For households with large mortgages, this means lower inflation does not automatically translate into lower interest costs. The Riksbank’s latest statistics show that the policy rate remains at 1.75 percent and that level applies from June 24, 2026.
Banks Nevertheless Squeeze Mortgage Rates
At the same time, there is another development that offers some hope for mortgage customers. Despite the Riksbank signaling a more cautious stance, several banks have cut their mortgage rates. Average rates fell further in June, while three-year mortgage rates in some places edged down towards 3 percent.
Lendo’s savings economist Sharon Lavie describes this as a “hidden price war” for mortgage customers. According to her, almost all players reduced rates by roughly the same amount during the month, which she interprets as banks now competing harder for new mortgage clients, reports Omni Ekonomi.

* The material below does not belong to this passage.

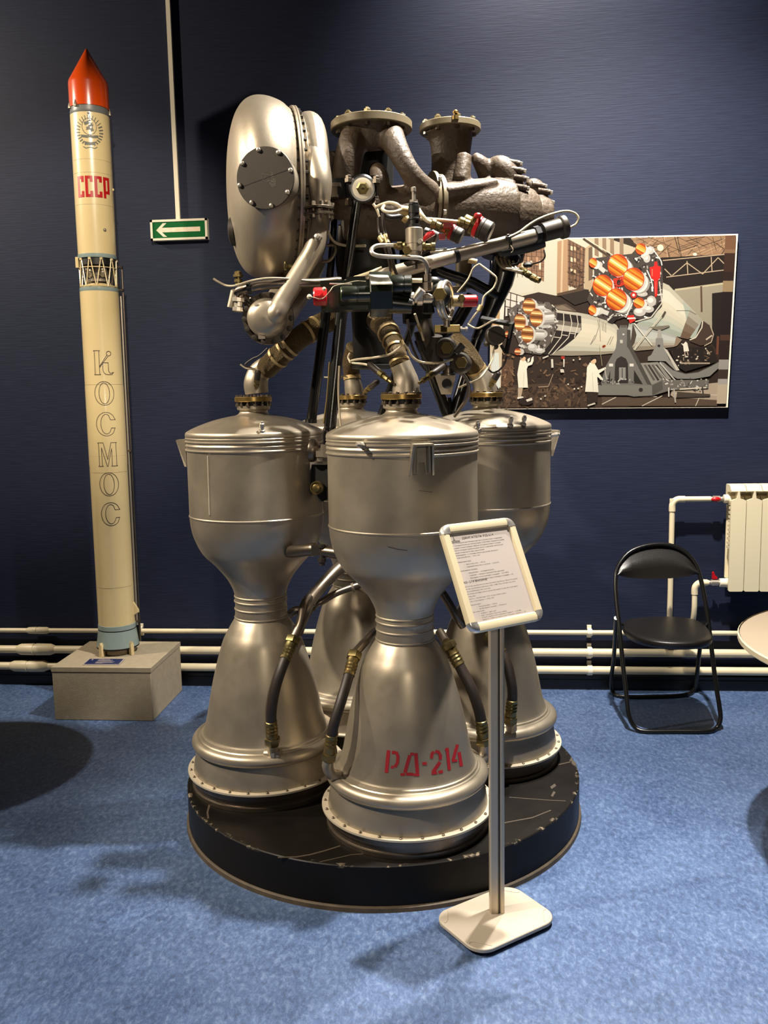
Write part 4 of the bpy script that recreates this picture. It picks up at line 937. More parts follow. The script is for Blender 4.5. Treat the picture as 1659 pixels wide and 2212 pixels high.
def inlet(c, hw, th, label, nn, rise):
    P = at(*c); k = sc(P)
    o = part('pump_inlet_flange', MB().lathe([(hw * .6 * k, -th * k), (hw * .98 * k, -th * k), (hw * k, -(th - 1.5) * k), (hw * k, -1.5 * k), (hw * .98 * k, 0), (hw * .66 * k, 0), (hw * .65 * k, rise * k), (hw * .63 * k, (rise + 1) * k), (.001, (rise + 1) * k)], P, (0, 0, 1), 64), M['castlight'], label, sharp=25)
    nm = mesh('flange_nut', MB().lathe([(.0115, 0), (.0115, .011), (.0098, .0125), (.006, .0125), (.006, .017), (.004, .018)], seg=6), M['nutbrass'], sharp=20)
    bm_ = mesh('bolt_head', MB().lathe([(.009, 0), (.009, -.011), (.005, -.012)], seg=6), M['dsteel'], sharp=20)
    for j in range(nn):
        a = 2 * math.pi * j / nn + .3; q = P + np.array([math.cos(a), math.sin(a), 0]) * hw * .82 * k
        put('flange_nut', nm, o, q, (0, 0, 1), a); put('bolt_head', bm_, o, q - zz * th * k, (0, 0, 1), a)
    return o
fL = inlet((802, 266, 3.12), 88, 17, 'left pump inlet flange', 10, 8)
fR = inlet((972, 271, 3.36), 66, 14, 'right pump inlet flange', 8, 6)
obj('lifting_eye', MB().L((984, 250, 3.25), (0, 0, 1), [(7, -8), (7, 0), (4, 1), (4, 5), (6, 6), (6, 9), (3, 12)], 10), M['brass'], fR)
pumpR = casting('pump_casing', [
    ([(972, 282, 3.36), (973, 292, 3.36), (974, 305, 3.36), (973, 350, 3.36), (968, 410, 3.36), (965, 450, 3.34)], [60, 50, 46, 41, 40, 46]),
    ([(1003, 335, 3.26), (1000, 360, 3.25), (996, 392, 3.24)], [16, 18, 20]),
    ([(1022, 335, 3.3), (1036, 350, 3.3), (1052, 372, 3.32), (1062, 400, 3.34)], [9, 16, 22, 24]),
    ([(1060, 352, 3.32), (1082, 360, 3.3), (1100, 382, 3.3), (1108, 412, 3.32), (1104, 440, 3.34)], [13, 24, 27, 25, 22]),
    ([(942, 448, 3.22), (985, 450, 3.25), (1040, 450, 3.28), (1090, 455, 3.32)], [50, 55, 62, 66]),
    ([(962, 412, 3.14), (1020, 404, 3.18), (1072, 394, 3.22)], [9, 10, 9]),
    ([(1068, 470, 3.32), (1105, 468, 3.35), (1138, 470, 3.38)], [66, 66, 60]),
    ([(1140, 405, 3.42), (1152, 400, 3.42), (1166, 412, 3.42), (1168, 432, 3.42), (1160, 450, 3.42)], [13, 15, 16, 15, 14]),
    ([(1120, 470, 3.4), (1160, 470, 3.42), (1180, 472, 3.43)], [52, 46, 42]),
], 'olive brown cast pump casing with finger bosses')
bs_m = mesh('casting_boss', MB().lathe([(.0115, -.03), (.011, .016), (.0095, .018)], seg=12), M['cast'])
nt_m = mesh('boss_nut', MB().lathe([(.0085, 0), (.0085, .009), (.004, .01)], seg=6), M['steel'], sharp=20)
bx_ = Wv(.93, .1, -.13)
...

This means that households’ actual interest rates can be affected by more than just the Riksbank’s policy rate. For those with a mortgage, it may therefore become even more important to negotiate with the bank or compare offers, even if the Riksbank does not cut rates. The major relief that many mortgage borrowers had hoped for – a new rate cut from the Riksbank – now appears to be delayed.
Overall, today’s inflation figures show a Swedish economy where price increases have clearly slowed. Food and transport costs are pushing down inflation, KPIF is below the Riksbank’s target, and household purchasing power is receiving some support from the slower pace of price increases.
But for mortgage borrowers the news is less cheerful: the Riksbank is still concerned about new inflation risks, and economists no longer believe the recent fall in inflation is enough to open the way for a new interest rate cut.